Sell, currently starting the second half of his two-year term as club president, was one of the group’s founding members. Incorporated in 2002, the club was started by model railroad enthusiasts who knew each other through the National Model Railroad Association. The group, which has about 36 members, gathers Tuesday evenings at 7 p.m. – barring bad weather – to run trains and discuss pertinent topics. Many of the members’ children run trains at the beginning of meetings, and the adults close the rented facility in Worthington on Proprietors Road around 10 p.m. The club is on the lookout for a new location at which it can set up a more permanent layout.
“Our mission, really, is to … preserve the heritage of American railroading in the U.S.,” Sell says. “The majority of the towns in the Midwest and West were founded around the railroad.” He points out that trains are still important to the country today.
“Carrying intermodal trailers or containers on the trains keeps the truck traffic manageable on the interstates.”
The club’s other mission is to educate about train safety: don’t play on train tracks. Signs posted around the club’s tent at the Ohio State Fair give statistics about train safety and issue warnings. Visitors to the free display drop donations into boxes. The club gets the majority of its funding – other than club dues – from donations at such displays. From 2007-2009, the club had a set up at Wildlights at the Columbus Zoo and Aquarium. Upcoming exhibits include a planned Christmas layout at the Ohio History Center, though details have yet to be finalized, Sell says.
Trains aren’t Sell’s only hobby; he also is an instructor for fused glass and stained glass classes at Glass Axis in the Grandview Heights area and Columbus Idea Foundry.

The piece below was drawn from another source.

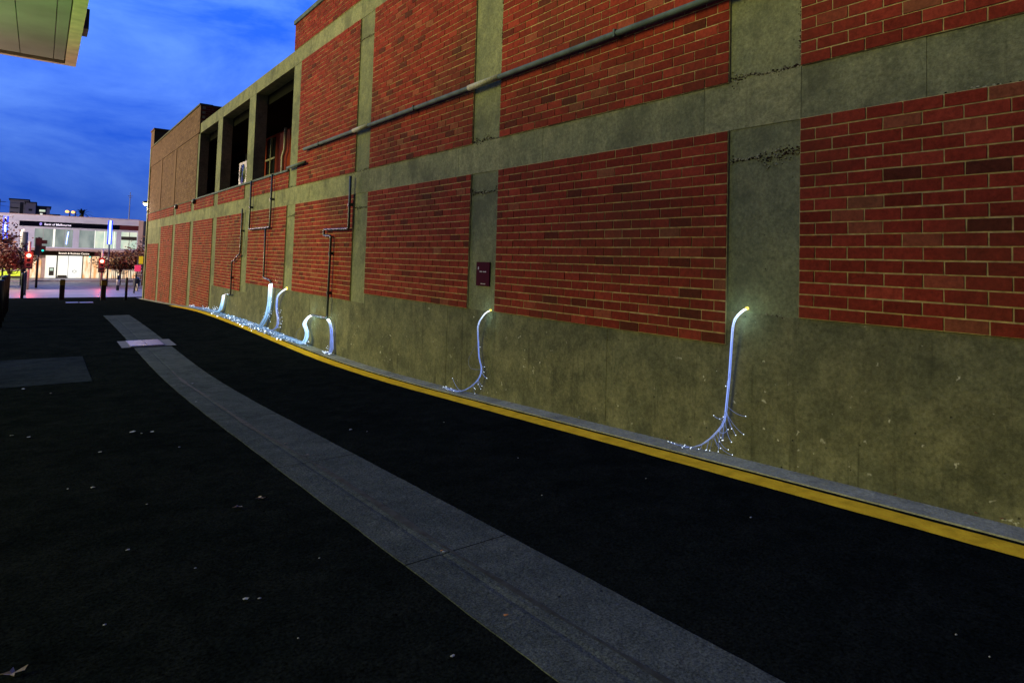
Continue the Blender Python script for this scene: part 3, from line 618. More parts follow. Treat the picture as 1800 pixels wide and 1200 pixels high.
# ------------------------------------------------------------------ canopy overhead on the left
random.seed(5)
cz = 3.2
t = thing('canopy', 'pale edged canopy with a greenish panelled soffit, jutting in at the top left', 'canopy', (-3, 8, cz+H))
CX0, CX1, CY0, CY1 = -6.8, .337, -2.0, 13.82
b = MB(); b.box(CX1-.155, CX1, CY0, CY1, cz, cz+.32).box(CX0, CX0+.155, CY0, CY1, cz, cz+.32).box(CX0+.155, CX1-.155, CY1-.10, CY1, cz, cz+.32).box(CX0+.155, CX1-.155, CY0, CY0+.1, cz, cz+.32)
b.build('fascia', fasciam, t)
b = MB(); xs = [CX0+.16, -4.1, -2.9, -1.8, -1.05, -.42, .02, CX1-.165]
for a, c in zip(xs, xs[1:]):
    for y0 in (CY0+.11, 3.4, 8.6): b.box(a+.005, c-.005, y0, {CY0+.11: 3.39, 3.4: 8.59, 8.6: CY1-.125}[y0], cz+.05, cz+.07)
b.build('soffit', soffit, t)
MB().box(CX0, CX1-.01, CY0+.01, CY1-.01, cz+.10, cz+.30).build('roof_deck', metal, t)
MB().box(CX1, CX1+.07, 11.5, 11.95, cz+.06, cz+.36).build('fascia_box', metal, t)
for y in (0.5, 8.0): MB().tube([(CX0+.5, y, g(y)), (CX0+.5, y, cz+.05)], .09, k=12).build('post', metal, t, smooth=True)

# flood lights on the ground under the canopy, out of frame, that colour its underside; the warm one is added for the fascia
for lab, x, y, c, pw, aim in (('green flood light on the ground under the canopy', -2.6, 8.5, (.22, 1, .10), 700, (-.9, 9.6, cz)), ('added warm flood light on the ground under the canopy', -2.0, 15.5, (1, .70, .50), 650, (.2, 13.2, cz))):
    t = thing('flood_light', lab, 'flood light', (x, y, g(y)+H)); z = g(y)
    MB().box(x-.12, x+.12, y-.12, y+.12, z, z+.16).build('housing', metal, t); MB().box(x-.09, x+.09, y-.09, y+.09, z+.16, z+.165).build('lens', glass_d, t)
    d_ = Vector(aim)-Vector((x, y, z+.3)); lamp('flood_lamp', (x, y, z+.3), pw, c, t, .06, 'SPOT', d_.to_track_quat('-Z', 'Y').to_euler(), 1.1)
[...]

A self-taught artist, he took up stained glass about 30 years ago and picked up fused glass, which involves melting different colors and textures of glass together in a kiln, as a way to kill time while away from his wife, Greta, on a temporary job assignment in South Carolina. In his classes, he teaches the basics of fused and stained glass, how to slump glass into molds and the creation of glass jewelry.
Together, the two hobbies take up the majority of his time and have provided him with a host of deep friendships.
“We have a lot of fellowship and camaraderie,” Sell says of the model railroad club. “For two hours, we suspend reality and we play with trains.”
Sell also enjoys spending time with his family, including Greta, Joshua, daughter-in-law Megan and a 6-month-old granddaughter.